Walking in a Winter Nightmare | Quebec Chronicle-Telegraph Online

Walking in a Winter Nightmare

It has become fashionable lately to discuss the modern city in terms of friendliness.

A city can have a friendly architecture or a friendly outlook. It can be tourist-friendly or even family-friendly. Books and articles about the subject of modern urban life are as common today as those on any other subject.

Analysts and commentators use various ways to measure happiness, friendliness, and, of course, air pollution or recycling methods to establish which would be the best city to live in. That said, it is interesting to note that few of these researches are interested in seeing the perspective of a city's most ordinary citizens, those who, by virtue of their class, race or ethnicity, profession or other non-mainstream (personal) choices, are compelled to know their city from the street level: pedestrians.

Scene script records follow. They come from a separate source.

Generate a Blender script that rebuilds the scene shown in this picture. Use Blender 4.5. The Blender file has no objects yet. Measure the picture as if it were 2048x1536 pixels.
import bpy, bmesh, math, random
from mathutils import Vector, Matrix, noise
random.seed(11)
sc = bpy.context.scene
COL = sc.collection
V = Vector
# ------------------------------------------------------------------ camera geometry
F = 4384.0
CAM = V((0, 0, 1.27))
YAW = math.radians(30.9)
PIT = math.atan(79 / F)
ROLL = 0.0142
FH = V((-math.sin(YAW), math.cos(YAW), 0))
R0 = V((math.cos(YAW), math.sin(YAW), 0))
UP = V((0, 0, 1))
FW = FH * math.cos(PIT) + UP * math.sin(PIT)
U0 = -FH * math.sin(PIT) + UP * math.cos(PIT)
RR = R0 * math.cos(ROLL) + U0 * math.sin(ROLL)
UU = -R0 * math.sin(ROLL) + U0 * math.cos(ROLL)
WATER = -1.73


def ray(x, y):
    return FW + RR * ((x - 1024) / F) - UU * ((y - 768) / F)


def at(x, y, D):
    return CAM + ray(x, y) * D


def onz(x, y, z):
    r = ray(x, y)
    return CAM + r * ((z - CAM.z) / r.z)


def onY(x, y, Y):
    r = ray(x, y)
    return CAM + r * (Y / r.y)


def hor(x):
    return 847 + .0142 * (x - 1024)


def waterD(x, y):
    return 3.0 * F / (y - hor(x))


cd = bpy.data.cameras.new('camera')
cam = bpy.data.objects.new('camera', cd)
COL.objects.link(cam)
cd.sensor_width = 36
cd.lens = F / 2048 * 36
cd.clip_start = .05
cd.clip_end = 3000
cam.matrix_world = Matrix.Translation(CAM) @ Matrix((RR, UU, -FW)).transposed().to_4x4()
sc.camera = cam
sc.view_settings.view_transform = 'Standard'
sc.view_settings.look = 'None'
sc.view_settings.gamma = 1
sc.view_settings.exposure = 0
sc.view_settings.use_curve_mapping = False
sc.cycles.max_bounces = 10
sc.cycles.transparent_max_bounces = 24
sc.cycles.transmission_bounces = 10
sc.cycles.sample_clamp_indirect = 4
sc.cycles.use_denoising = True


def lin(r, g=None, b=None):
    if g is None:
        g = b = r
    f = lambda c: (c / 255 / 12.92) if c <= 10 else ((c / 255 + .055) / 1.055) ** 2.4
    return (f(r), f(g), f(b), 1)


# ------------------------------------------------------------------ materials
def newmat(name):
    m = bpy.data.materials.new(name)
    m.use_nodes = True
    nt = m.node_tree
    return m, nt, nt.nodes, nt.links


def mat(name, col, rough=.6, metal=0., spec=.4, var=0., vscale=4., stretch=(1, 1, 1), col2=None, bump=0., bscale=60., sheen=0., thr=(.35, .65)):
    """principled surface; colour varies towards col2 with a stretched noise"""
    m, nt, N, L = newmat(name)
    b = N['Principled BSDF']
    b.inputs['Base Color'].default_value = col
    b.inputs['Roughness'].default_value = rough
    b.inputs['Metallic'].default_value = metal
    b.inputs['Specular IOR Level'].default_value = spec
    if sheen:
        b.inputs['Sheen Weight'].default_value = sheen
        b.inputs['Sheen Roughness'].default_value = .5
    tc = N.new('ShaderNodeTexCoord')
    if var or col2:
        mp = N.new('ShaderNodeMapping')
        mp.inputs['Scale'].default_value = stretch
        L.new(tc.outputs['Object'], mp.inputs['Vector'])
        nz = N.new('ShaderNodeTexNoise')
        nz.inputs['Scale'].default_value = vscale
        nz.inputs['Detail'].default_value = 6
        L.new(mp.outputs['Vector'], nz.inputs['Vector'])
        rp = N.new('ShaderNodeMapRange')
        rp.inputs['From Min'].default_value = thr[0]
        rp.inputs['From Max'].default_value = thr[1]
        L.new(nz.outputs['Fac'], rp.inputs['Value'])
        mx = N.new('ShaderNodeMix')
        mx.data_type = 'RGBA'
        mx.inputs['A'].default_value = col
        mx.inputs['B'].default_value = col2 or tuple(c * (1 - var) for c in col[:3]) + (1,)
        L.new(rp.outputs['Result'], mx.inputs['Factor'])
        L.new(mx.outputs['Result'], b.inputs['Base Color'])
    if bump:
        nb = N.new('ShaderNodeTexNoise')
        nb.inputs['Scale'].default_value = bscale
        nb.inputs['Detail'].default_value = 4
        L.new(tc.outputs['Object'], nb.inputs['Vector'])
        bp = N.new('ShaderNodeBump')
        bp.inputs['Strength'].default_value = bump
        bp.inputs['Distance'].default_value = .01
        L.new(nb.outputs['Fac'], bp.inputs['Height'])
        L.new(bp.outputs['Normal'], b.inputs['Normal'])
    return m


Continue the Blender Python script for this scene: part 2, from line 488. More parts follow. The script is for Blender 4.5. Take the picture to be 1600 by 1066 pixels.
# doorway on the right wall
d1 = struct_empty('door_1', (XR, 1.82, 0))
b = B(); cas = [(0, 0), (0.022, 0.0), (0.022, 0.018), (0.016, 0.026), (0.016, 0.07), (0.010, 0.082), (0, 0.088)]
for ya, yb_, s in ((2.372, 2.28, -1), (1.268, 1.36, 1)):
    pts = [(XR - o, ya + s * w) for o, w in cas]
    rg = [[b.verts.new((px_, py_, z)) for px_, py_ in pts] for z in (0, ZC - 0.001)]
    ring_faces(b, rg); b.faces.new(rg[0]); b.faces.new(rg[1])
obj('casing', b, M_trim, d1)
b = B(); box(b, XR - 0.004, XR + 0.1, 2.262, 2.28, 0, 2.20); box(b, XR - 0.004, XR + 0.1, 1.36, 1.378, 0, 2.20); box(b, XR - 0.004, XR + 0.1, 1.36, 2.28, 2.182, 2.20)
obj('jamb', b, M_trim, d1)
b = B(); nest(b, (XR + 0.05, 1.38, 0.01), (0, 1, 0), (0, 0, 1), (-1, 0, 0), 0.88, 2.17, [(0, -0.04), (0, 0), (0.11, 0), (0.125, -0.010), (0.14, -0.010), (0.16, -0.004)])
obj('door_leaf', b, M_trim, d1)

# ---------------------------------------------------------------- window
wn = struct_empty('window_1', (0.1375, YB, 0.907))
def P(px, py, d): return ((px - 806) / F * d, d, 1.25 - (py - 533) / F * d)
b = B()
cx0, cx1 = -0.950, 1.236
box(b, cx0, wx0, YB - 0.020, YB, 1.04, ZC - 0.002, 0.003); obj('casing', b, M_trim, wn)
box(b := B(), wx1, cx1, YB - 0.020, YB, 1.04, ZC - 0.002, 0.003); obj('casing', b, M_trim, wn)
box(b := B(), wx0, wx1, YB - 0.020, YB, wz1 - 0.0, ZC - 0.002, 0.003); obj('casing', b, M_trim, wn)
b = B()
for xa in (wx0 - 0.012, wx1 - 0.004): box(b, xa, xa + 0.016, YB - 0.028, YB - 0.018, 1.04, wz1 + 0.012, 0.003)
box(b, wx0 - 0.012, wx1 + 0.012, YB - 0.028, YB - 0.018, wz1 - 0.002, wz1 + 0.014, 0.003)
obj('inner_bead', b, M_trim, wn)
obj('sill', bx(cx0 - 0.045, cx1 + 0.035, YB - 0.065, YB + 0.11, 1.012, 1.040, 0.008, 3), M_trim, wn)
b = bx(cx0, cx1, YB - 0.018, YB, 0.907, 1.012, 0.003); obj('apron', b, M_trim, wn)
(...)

Winter has settled for good in our city, a friendly city by many of the standards listed above. While most of us agree that for Quebec City winter is the season that defines it, not all of us look forward to the coming months.

And it is not because it is cold and it becomes increasingly difficult to wait for the bus or to carry groceries. It is rather difficult to be a pedestrian in this city during warmer winter days, when the snow melts and the street becomes one big urban delta. It is not yet the case, although it was the case around Christmas.
And it will certainly come back. For pedestrians, Quebec City can be a winter nightmare, not wonderland.

Our municipal authorities struggle to keep the roads clear for vehicles first. People must be able to get to their workplace, to take their children to school, to shop and dine, in other words, to go on with their lives without feeling winter as a disruption.

For the less privileged, the pedestrians, when the snow starts melting - and this happens several times during winter and spring - the good life is over. While the main sidewalks are, in a sense, made practicable, the bus stations are not. It becomes impossible to get on or off the bus without literally drowning. It becomes inevitable to arrive someplace without getting dirt all over your clothes, sometimes your face, as cars drive by in a hurry while you are quietly waiting to cross the street or for your bus.

Winter after winter, the problem is the same: the roads are clear, the sideways less, but the bus stops or the crosswalks are flooded. I should probably mention here that I am not referring to obscure, rarely used streets. I am referring to main streets, big bus stops, used by thousands of people daily.

What does this say about our city? Does it say that (the less privileged) pedestrians do not count?

Would it be such a great expense to clean these areas properly so as to give a chance to normal life to a great number of people? How friendly can a city be when those that need its help, its protection, are constantly forgotten?

At this time of year, my answers to these questions are not flattering. In winter, there is a distinct division in our society: car owners and pedestrians. This division, as any other we are tying to overcome rationally, is not a healthy one and it reflects badly on our local authorities and their idea of what a friendly city really is.